If anything is significant enough to break through the "traders gonna trade" mimicry, it is the Ethereum merge.

If you don't believe this perspective, take a look at Eric Wall's Twitter poll:

image

Over half of the respondents believe the Ethereum merge will happen as advertised. Another 32.7% indicated that there will either be issues or it won't happen.

That is to say, 62% believe the merge will occur, while the rest think it won't or will face problems.

Now, if you are like me, Ryan, Anthony Sassano, or any Ethereum client team and core developers, you would think the likelihood of the merge happening on September 15 is greater than 95%, and that it will be successful.

If the market is pricing the success rate below 95%, then I believe the merge is not being priced in.

You can bet, but it's worth noting that those who have researched the details of the merge are more optimistic about its success than those who answered this poll.

Eric Wall's Twitter followers come from many different communities, so while Twitter polls are not a great data tool, I think this is a special case that accurately reflects the broad distribution of the community.

Argument 2: Gas fees have dropped significantly

Jordi's next argument is that gas fees have dropped dramatically.

He is right; they have.

"In the last 30 days of August, the price of ETH rose by over 50%, while gas consumption was only about 1300 ETH per day."

With this, the burn rate from EIP 1559 becomes negligible, which adversely affects the narrative of ETH becoming a super sound currency.??

He also argues that gas fees will never return to the levels seen during DeFi Summer or NFT Mania. Smart contracts and NFT sales mechanisms have become more efficient, gas fees have been optimized, and the L2 ecosystem is more developed, ready to absorb a large amount of L1 block space demand.

He is correct!

I completely support Jordi's argument that the era of 200+ gwei gas prices is over.

But I also believe that the current average gas price paradigm of 8-12 gwei is also low. Since 2021, we have been in a bear market. Not much new has happened.

But as cryptocurrency prices rise, gas prices will rise again. There will always be new things to do, and another bull market will come.

Jordi believes that 200+ gas fees are abnormal. My argument is that 8-12 gwei gas prices are also an anomaly.

And we only need 15 gwei to achieve a net negative issuance of ETH. But more importantly, this whole thing has been exaggerated.

The merge is about the reduction in block reward issuance! It's not about burning!

image

A 10 gwei gas price burns about 1000 ETH per day.
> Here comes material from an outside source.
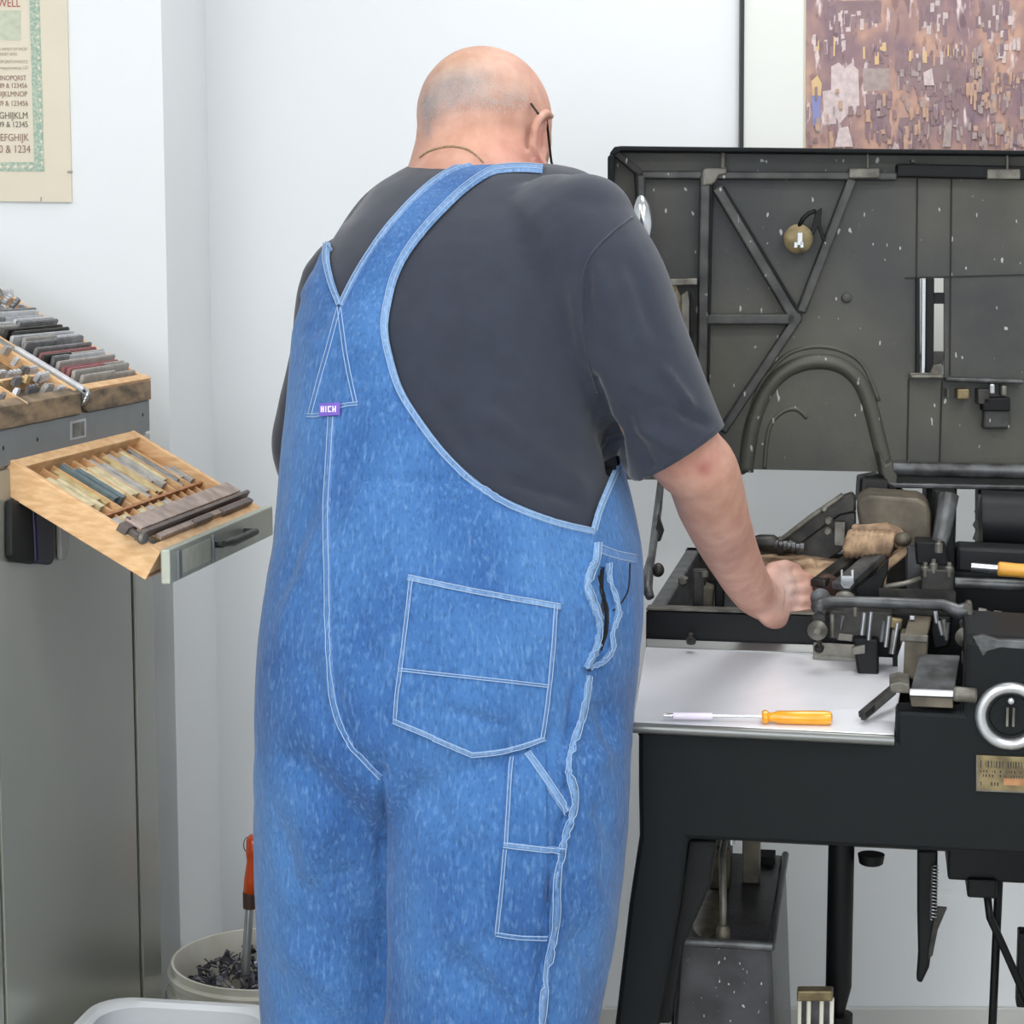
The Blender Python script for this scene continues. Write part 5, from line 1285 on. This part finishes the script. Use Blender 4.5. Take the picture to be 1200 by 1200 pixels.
# right arm
limb(bm_, [(672, 300, 2.44, .045), (722, 385, 2.38, .046), (775, 490, 2.37, .048), (806, 535, 2.39, .0455), (822, 552, 2.41, .0435), (834, 590, 2.46, .0425), (850, 632, 2.54, .0370), (868, 670, 2.62, .0320), (884, 694, 2.68, .0295), (898, 702, 2.71, .030)])
bm_.ell(P(823, 552, 2.385), X_ * .022, Y_ * .022, ZZ * .024)
# hand: palm, thumb and four curled fingers gripping the bar
pc = P(914, 701, 2.725)
u1 = (P(945, 702, 2.755) - P(888, 700, 2.69)).normalized()
bm_.ell(pc, u1 * .046, Y_ * .020 - X_ * .006, ZZ * .039, 28, 20)
bm_.ell(P(908, 714, 2.705), u1 * .040, Y_ * .022, ZZ * .027)
bm_.ell(P(930, 712, 2.735), u1 * .026, Y_ * .018, ZZ * .024)
fing = [((932, 677, 2.755), (945, 678, 2.775), (952, 688, 2.80), (950, 698, 2.80)),
        ((936, 690, 2.745), (950, 691, 2.760), (957, 700, 2.785), (954, 709, 2.79)),
        ((937, 704, 2.735), (950, 705, 2.750), (957, 713, 2.775), (954, 721, 2.78)),
        ((932, 718, 2.725), (945, 717, 2.738), (953, 723, 2.760), (951, 730, 2.765))]
for i, f in enumerate(fing):
    r = (.0098, .0102, .0098, .0088)[i]
    pearl([(*P_, rr) for P_, rr in zip([(912, 700 + (i - 1.5) * 9, 2.725)] + list(f), (r, r * 1.06, r, r * .92, r * .8))], 14)
pearl([(898, 682, 2.70, .011), (906, 668, 2.72, .0115), (920, 664, 2.75, .0102), (934, 668, 2.785, .0085)])       # thumb
# left arm and hand on the far side
limb(bm_, [(430, 320, 2.56, .05), (390, 430, 2.62, .047), (380, 530, 2.69, .043), (400, 575, 2.74, .042), (480, 620, 2.80, .038), (560, 650, 2.85, .032), (620, 668, 2.88, .028), (650, 674, 2.89, .028)])
lp0 = P(672, 678, 2.90); lu = (P(700, 684, 2.91) - P(650, 674, 2.89)).normalized()
bm_.ell(lp0, lu * .045, Y_ * .036, ZZ * .017)
for i in range(4):
    o_ = Y_ * (-.027 + i * .018); l_ = (.9, 1.05, 1.0, .82)[3 - i]
    bm_.tube([lp0 + o_, lp0 + o_ + lu * .045 * l_, lp0 + o_ + lu * .068 * l_ - ZZ * .012, lp0 + o_ + lu * .074 * l_ - ZZ * .032], [.0095, .0095, .009, .0075], 12)
bm_.tube([lp0 - lu * .02 - Y_ * .03, lp0 + lu * .005 - Y_ * .05 - ZZ * .01, lp0 + lu * .03 - Y_ * .056 - ZZ * .02], [.011, .0105, .0085], 12)
BD = remesh(bm_, .0034, 4)
# neck fold
displace(BD, [(500, 140, 560, 128, 5, -.0022), (560, 128, 612, 132, 5, -.0012), (498, 152, 560, 140, 6, .0015), (620, 150, 624, 190, 4, -.003), (600, 176, 618, 192, 6, -.001), (872, 668, 890, 716, 5, -.0018),
              (640, 150, 638, 176, 3, -.004), (924, 684, 944, 683, 2.5, -.002), (926, 697, 948, 698, 2.5, -.002), (926, 711, 946, 711, 2.5, -.002)], .0008, 14, .0003)
BB = to_bvh(BD)
m = bpy.data.materials.new('skin'); m.use_nodes = True; nt = m.node_tree; b = nt.nodes['Principled BSDF']
at = nt.nodes.new('ShaderNodeAttribute'); at.attribute_name = 'tint'
nz = nt.nodes.new('ShaderNodeTexNoise'); nz.inputs['Scale'].default_value = 45; nz.inputs['Detail'].default_value = 5
tc = nt.nodes.new('ShaderNodeTexCoord'); nt.links.new(tc.outputs['Object'], nz.inputs['Vector'])
rp = nt.nodes.new('ShaderNodeValToRGB'); rp.color_ramp.elements[0].position = .35; rp.color_ramp.elements[1].position = .65
rp.color_ramp.elements[0].color = (.86, .80, .78, 1); rp.color_ramp.elements[1].color = (1, 1, 1, 1)
nt.links.new(nz.outputs['Fac'], rp.inputs['Fac'])
mx = nt.nodes.new('ShaderNodeMix'); mx.data_type = 'RGBA'; mx.blend_type = 'MULTIPLY'; mx.inputs[0].default_value = 1
nt.links.new(at.outputs['Color'], mx.inputs[6]); nt.links.new(rp.outputs['Color'], mx.inputs[7]); nt.links.new(mx.outputs[2], b.inputs['Base Color'])
b.inputs['Roughness'].default_value = .55; b.inputs['Specular IOR Level'].default_value = .35; b.inputs['Subsurface Weight'].default_value = .12; b.inputs['Subsurface Radius'].default_value = (.01, .004, .002); b.inputs['Subsurface Scale'].default_value = .5
MATS['skin'] = m
def sp3(px, py): return onto(px, py, 0, BB)[0]
base_c = V3(srgb((206, 160, 142)))
spots = [(sp3(560, 85), .06, (238, 196, 172), .8), (sp3(530, 75), .03, (244, 196, 160), .7), (sp3(525, 108), .032, (212, 202, 200), .95), (sp3(500, 125), .022, (200, 190, 188), .9), (sp3(552, 100), .028, (218, 202, 196), .75), (sp3(600, 100), .03, (222, 184, 168), .5),
         (sp3(550, 160), .06, (244, 186, 160), .8), (sp3(600, 180), .03, (232, 160, 142), .5), (sp3(632, 160), .016, (230, 158, 146), .8), (sp3(634, 188), .012, (226, 146, 138), .8), (sp3(641, 150), .005, (190, 100, 96), .8),
         (sp3(826, 548), .012, (200, 122, 120), .85), (sp3(838, 535), .014, (236, 172, 160), .6), (sp3(800, 545), .02, (214, 148, 132), .5), (sp3(840, 600), .05, (214, 164, 142), .8), (sp3(862, 650), .04, (206, 156, 140), .8),
         (sp3(925, 690), .04, (255, 220, 208), .95), (sp3(900, 715), .03, (240, 190, 174), .6), (sp3(953, 714), .008, (206, 96, 92), .8), (HC + Fd * .104 - Uh * .084, .016, (190, 110, 104), .8)]
SK = .73
ca = BD.color_attributes.new('tint', 'FLOAT_COLOR', 'POINT')
for v in BD.vertices:
    c = base_c.copy()
    for q, r, col, s in spots:
        d2 = (v.co - q).length_squared / (r * r)
        if d2 < 6: c = c.lerp(V3(srgb(col)) * SK, s * math.exp(-d2 * 1.1))
    ca.data[v.index].color = (*c, 1)
bo = mobj('body', BD, 'skin', man)
# short hair round the back of the skull
hr = MB(); rnd = random.Random(11)
cent = [(525, 104, 34, 26), (502, 124, 14, 22), (556, 96, 30, 20), (575, 118, 40, 12), (606, 112, 26, 18), (500, 150, 10, 18)]
for i in range(5200):
    cx, cy, wx, wy = cent[rnd.choice([0, 0, 0, 1, 1, 2, 2, 3, 4, 5])]
    p, n = onto(rnd.gauss(cx, wx * .5), rnd.gauss(cy, wy * .5), 0, BB)
    if p.z < P(560, 165, 2.5).z and proj(p)[0] > 510: continue
    d = (n + V3((rnd.uniform(-.6, .6), rnd.uniform(-.4, .4), -.9))).normalized() * rnd.uniform(.002, .0048)
    s = d.cross(n).normalized() * .00022
    hr.add([p - s, p + s, p + d], [(0, 1, 2)])
obj('hair', hr, 'stubble', bo)
# eyes
ey = MB()
for s in (-1, 1): ey.ell(HC + Fd * .093 - Uh * .022 + Rh * .030 * s, Rh * .011, Fd * .010, Uh * .008)
obj('eyes', ey, 'label_white', bo, smooth=True)
# glasses
gl = MB()
a1_ = onto(621, 122, .002, BB)[0]; a2_ = onto(631, 135, .003, BB)[0]
gl.tube([a1_, a2_, P(640, 136, 2.572), HC + Rh * .076 + Fd * .055 - Uh * .03, HC + Rh * .060 + Fd * .108 - Uh * .024], .0015, 8)
gl.tube([HC - Rh * .080 - Fd * .02 - Uh * .01, HC - Rh * .080 + Fd * .055 - Uh * .01, HC - Rh * .066 + Fd * .105 - Uh * .014], .0016, 8)
for s in (-1, 1):
    c_ = HC + Rh * .033 * s + Fd * .116 - Uh * .026
    gl.tube([c_ + Rh * .024 * math.cos(t) + Uh * .017 * math.sin(t) for t in [i * math.tau / 24 for i in range(24)]], .0014, 8, closed=True)
gl.tube([HC + Fd * .124 - Uh * .018 - Rh * .009, HC + Fd * .128 - Uh * .016, HC + Fd * .124 - Uh * .018 + Rh * .009], .0014, 8)
obj('glasses', gl, 'dark_iron', bo, smooth=True)
# fine neck chain
ch = MB()
for q in samp([(493, 184), (505, 177), (522, 172.5), (538, 173), (552, 178), (566, 190)], 2.6):
    p, n = onto(q.x, q.y, .0012, BB); ch.ell(p, X_ * .0011, Y_ * .0011, ZZ * .0018, 8, 6)
obj('necklace', ch, 'necklace', bo, smooth=True)
# shirt trims
def line_on(name, poly, r, bv, m, parent, eps=.001):
    return obj(name, MB().tube([onto(q.x, q.y, eps, bv)[0] for q in samp(poly, 4)], r, 8), m, parent, smooth=True)
line_on('sleeve_seam', [(741, 254), (714, 276), (694, 298), (684, 322), (681, 360), (687, 410), (700, 460)], .0016, SB, 'shirt', sho, .0)
hp_ = []
for i in range(41):
    t = i * math.tau / 40
    u = dR.cross(Y_).normalized(); w = dR.cross(u)
    s_d = (u * math.cos(t) + w * math.sin(t))
    h = SB.ray_cast(eR - dR * .006 + s_d * .2, -s_d)
    if h[0] is not None and (h[0] - eR).length < .080: hp_.append(h[0])
hp_ = hp_[:-1]
for _ in range(4): hp_ = [(hp_[i - 1] + hp_[i] * 2 + hp_[(i + 1) % len(hp_)]) / 4 for i in range(len(hp_))]
obj('sleeve_hem', MB().tube(hp_, .0022, 8, closed=True), 'shirt', sho, smooth=True)
# shoes
for L_, nm in ((LEG_L, 'shoe'), (LEG_R, 'shoe')):
    c, x, y = rg(*L_[-1]); f = V3((.6, .8, 0)); s = V3((.8, -.6, 0)); b0 = V3((c.x, c.y, 0)) + f * .06
    mb = MB()
    mb.loft([(b0 + ZZ * z, s * a, f * l) for z, a, l in ((0, .05, .150), (.02, .052, .155), (.03, .048, .148), (.055, .044, .13))], 32, 2.4)
    mb.loft([(b0 - f * .045 + ZZ * z, s * a, f * l) for z, a, l in ((.04, .044, .075), (.08, .042, .065), (.12, .04, .05))], 32, 2.2)
    obj('shoe', mb, 'shoe', man, smooth='auto')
Proof of Stake (PoS) eliminates about 1350 ETH of issuance per day.

Who would be unhappy with low gas prices? The reduction in issuance has always been the most important thing, and burning is just icing on the cake. This impact is why some ETH bulls expect the merge to have a relatively quick effect on ETH prices: in months rather than years.

When ETH issuance drops to 0.43%, and other L1s look like this (see the image below), are we really going to say this isn't bullish?

image

Argument 3: Locked staked ETH will be sold off

Jordi's next argument is that the supply of staked ETH and its returns will affect the market. In turn, once unlocking occurs, there could be massive sell-off pressure that would panic investors.
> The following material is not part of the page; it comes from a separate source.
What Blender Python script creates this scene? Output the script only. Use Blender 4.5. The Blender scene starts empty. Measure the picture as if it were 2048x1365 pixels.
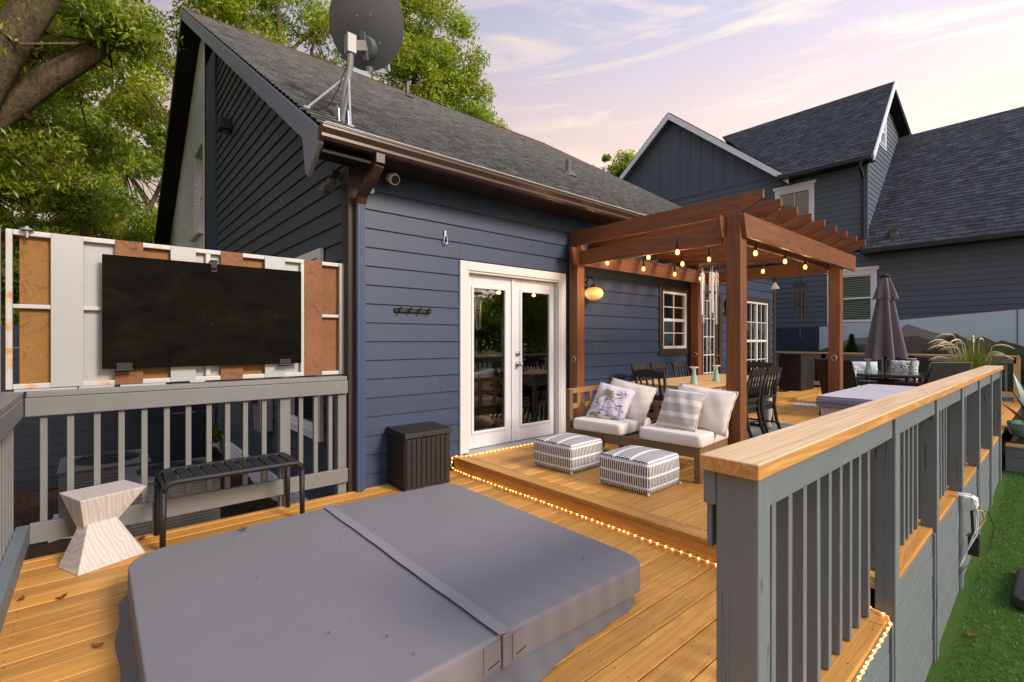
import bpy, bmesh, math, random
import numpy as np
from mathutils import Vector, Matrix
random.seed(7); rng = np.random.default_rng(11)
scene = bpy.context.scene
COL = scene.collection
R = math.radians
PI = math.pi

# ------------------------------------------------------------------ camera
cam_d = bpy.data.cameras.new('camera'); cam = bpy.data.objects.new('camera', cam_d); COL.objects.link(cam)
cam_d.sensor_width = 36; cam_d.lens = 963.8 / 2048 * 36; cam_d.shift_y = -0.0012
cam_d.clip_start = 0.05; cam_d.clip_end = 600
cam.location = (0, 0, 1.42); cam.rotation_euler = (R(90), 0, -R(40.93))
scene.camera = cam

# ------------------------------------------------------------------ light and sky
SUN = Vector((0.30, -1.0, 0.62)).normalized()
world = bpy.data.worlds.new('World'); scene.world = world; world.use_nodes = True
def build_world():
    nt = world.node_tree; N = nt.nodes; L = nt.links; N.clear()
    out = N.new('ShaderNodeOutputWorld'); bg = N.new('ShaderNodeBackground')
    sky = N.new('ShaderNodeTexSky'); sky.sky_type = 'NISHITA'; sky.sun_disc = False
    sky.sun_elevation = math.asin(SUN.z); sky.sun_rotation = math.atan2(SUN.x, SUN.y)
    scl = N.new('ShaderNodeMix'); scl.data_type = 'RGBA'; scl.blend_type = 'MULTIPLY'; scl.inputs[0].default_value = 1
    scl.inputs[7].default_value = (.09, .09, .09, 1); L.new(sky.outputs[0], scl.inputs[6])
    tc = N.new('ShaderNodeTexCoord'); sep = N.new('ShaderNodeSeparateXYZ'); L.new(tc.outputs['Generated'], sep.inputs[0])
    rmp = N.new('ShaderNodeValToRGB'); L.new(sep.outputs['Z'], rmp.inputs[0])
    e = rmp.color_ramp.elements
    e[0].position = 0.0; e[0].color = (.84, .66, .50, 1)
    e[1].position = 1.0; e[1].color = (.62, .76, 1.05, 1)
    for p, c in ((.16, (.82, .62, .49, 1)), (.33, (.79, .60, .50, 1)), (.41, (.67, .545, .535, 1)), (.49, (.54, .50, .575, 1)), (.60, (.42, .435, .58, 1)), (.70, (.54, .63, .88, 1))):
        n = e.new(p); n.color = c
    # wispy evening clouds laid on a high plane
    dv = N.new('ShaderNodeVectorMath'); dv.operation = 'DIVIDE'
    zz = N.new('ShaderNodeMath'); zz.operation = 'MAXIMUM'; zz.inputs[1].default_value = .04; L.new(sep.outputs['Z'], zz.inputs[0])
    cmb = N.new('ShaderNodeCombineXYZ')
    for i in range(3): L.new(zz.outputs[0], cmb.inputs[i])
    L.new(tc.outputs['Generated'], dv.inputs[0]); L.new(cmb.outputs[0], dv.inputs[1])
    m0 = N.new('ShaderNodeMapping'); m0.inputs['Rotation'].default_value = (0, 0, R(-28)); L.new(dv.outputs[0], m0.inputs[0])
    mp = N.new('ShaderNodeMapping'); mp.inputs['Scale'].default_value = (2.1, .62, 1); mp.inputs['Location'].default_value = (.35, .9, 0)
    L.new(m0.outputs[0], mp.inputs[0])
    n1 = N.new('ShaderNodeTexNoise'); n1.inputs['Scale'].default_value = 1.7; n1.inputs['Detail'].default_value = 9; n1.inputs['Roughness'].default_value = .62; n1.inputs['Distortion'].default_value = .9
    L.new(mp.outputs[0], n1.inputs[0])
    cr = N.new('ShaderNodeValToRGB'); cr.color_ramp.elements[0].position = .50; cr.color_ramp.elements[1].position = .66
    cr.color_ramp.elements[0].color = (0, 0, 0, 1); cr.color_ramp.elements[1].color = (.62, .62, .62, 1)
    L.new(n1.outputs[0], cr.inputs[0])
    mx = N.new('ShaderNodeMix'); mx.data_type = 'RGBA'; L.new(cr.outputs[0], mx.inputs[0]); L.new(rmp.outputs[0], mx.inputs[6]); mx.inputs[7].default_value = (.93, .735, .60, 1)
    m2 = N.new('ShaderNodeMix'); m2.data_type = 'RGBA'; m2.inputs[0].default_value = .12
    L.new(mx.outputs[2], m2.inputs[6]); L.new(scl.outputs[2], m2.inputs[7])
    # the sky is brighter towards the low sun than behind the trees
    dt_ = N.new('ShaderNodeVectorMath'); dt_.operation = 'DOT_PRODUCT'; dt_.inputs[1].default_value = (.50, -.86, 0); L.new(tc.outputs['Generated'], dt_.inputs[0])
    ma = N.new('ShaderNodeMath'); ma.operation = 'MULTIPLY_ADD'; ma.inputs[1].default_value = .50; ma.inputs[2].default_value = 1.0; L.new(dt_.outputs['Value'], ma.inputs[0])
    L.new(m2.outputs[2], bg.inputs[0]); L.new(ma.outputs[0], bg.inputs[1])
    L.new(bg.outputs[0], out.inputs[0])
build_world()
sun_d = bpy.data.lights.new('sun', 'SUN'); sun = bpy.data.objects.new('sun', sun_d); COL.objects.link(sun)
sun_d.energy = 2.45; sun_d.angle = R(14); sun_d.color = (1.0, .89, .75)
sun.rotation_euler = (-SUN).to_track_quat('-Z', 'Y').to_euler()
scene.view_settings.view_transform = 'Standard'; scene.view_settings.look = 'None'
scene.view_settings.exposure = 0.62; scene.view_settings.gamma = 1.0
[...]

Maybe this statement is true, but the actual facts behind this statement seem not very pessimistic to me.

First and foremost, PoS is an inherent system that rewards those who are most bullish on the asset.
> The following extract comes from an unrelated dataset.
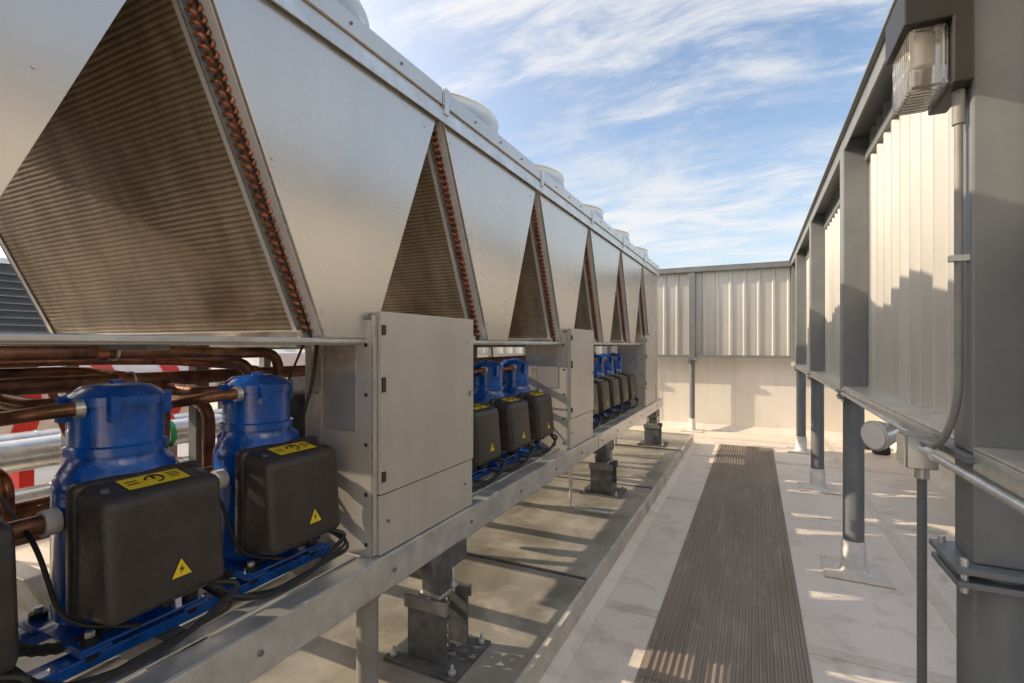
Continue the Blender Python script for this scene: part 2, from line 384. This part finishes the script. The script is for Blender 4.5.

Some people started staking their ETH on the beacon chain at the beginning of the 2021 bull market. At that time, ETH was only around $400-700.

Let me ask you, are these people:

  • Eager to lock in their profits?
  • Willing to endure an unknown lock-up period by staking ETH early, and possibly never selling it, as permanent bulls?

If you staked ETH when it was still below $1000, you did so within the first 6 weeks of the beacon chain going live. You were willing to take on an unknown lock-up time for about a 6-7% ETH yield.

Psychologically, I don't think this group of people is eager ETH sellers.

If someone is a low-belief ETH staker looking for a liquidity exit, they would stake on Lido (which launched in the same month as the beacon chain) so they could sell their Ethereum at any time.

And even at the current price, ETH has increased 2-4 times for the earliest stakers.

Finally, the pressure of the "sell door" opening can also be alleviated by those waiting for the merge to reduce Ethereum risk and equivalently buy Ethereum after the merge.

Argument 4: Yields will decline

Jordi believes that the staking yield of ETH is declining significantly.

"After these risks disappear, the Mall Cops staking ETH will be lucky to achieve a 1-2% annual yield after token inflation, which is even lower than U.S. Treasury bonds."

"In 2023, we will see 30 to 60 million ETH staked."

Wait, is this bearish?

Because this is actually the same as my bull case.

If ETH yields drop so low, it is because a large amount of ETH has started to be staked, and the issuance is spread among many participants. This is the situation ETH bulls want to see.

Low ETH yields mean a large amount of ETH is staked. As more ETH gets staked, the circulating supply will decrease.

This also means that DeFi's ETH yields will be high as DeFi also siphons off a large amount of ETH from the secondary market.

I find it hard to see how 30 to 60 million ETH being staked can be bearish. Because regardless of what the related yield of ETH is, a large amount of staked ETH has always been one of the core pillars of ETH appreciation.

If people are willing to accept increasingly lower yields on their ETH to the point where yields drop below 3%, it is because the asset is highly desirable, and owners are willing to accept less reward for holding it.

Moreover, if we are concerned about an oversupply from the merge, why are we still seeing the supply of staked ETH increase from the current 14 million to 30 to 60 million in 2023?

To me, this doesn't seem very pessimistic.

But what do I know, I'm just an ETH permabull.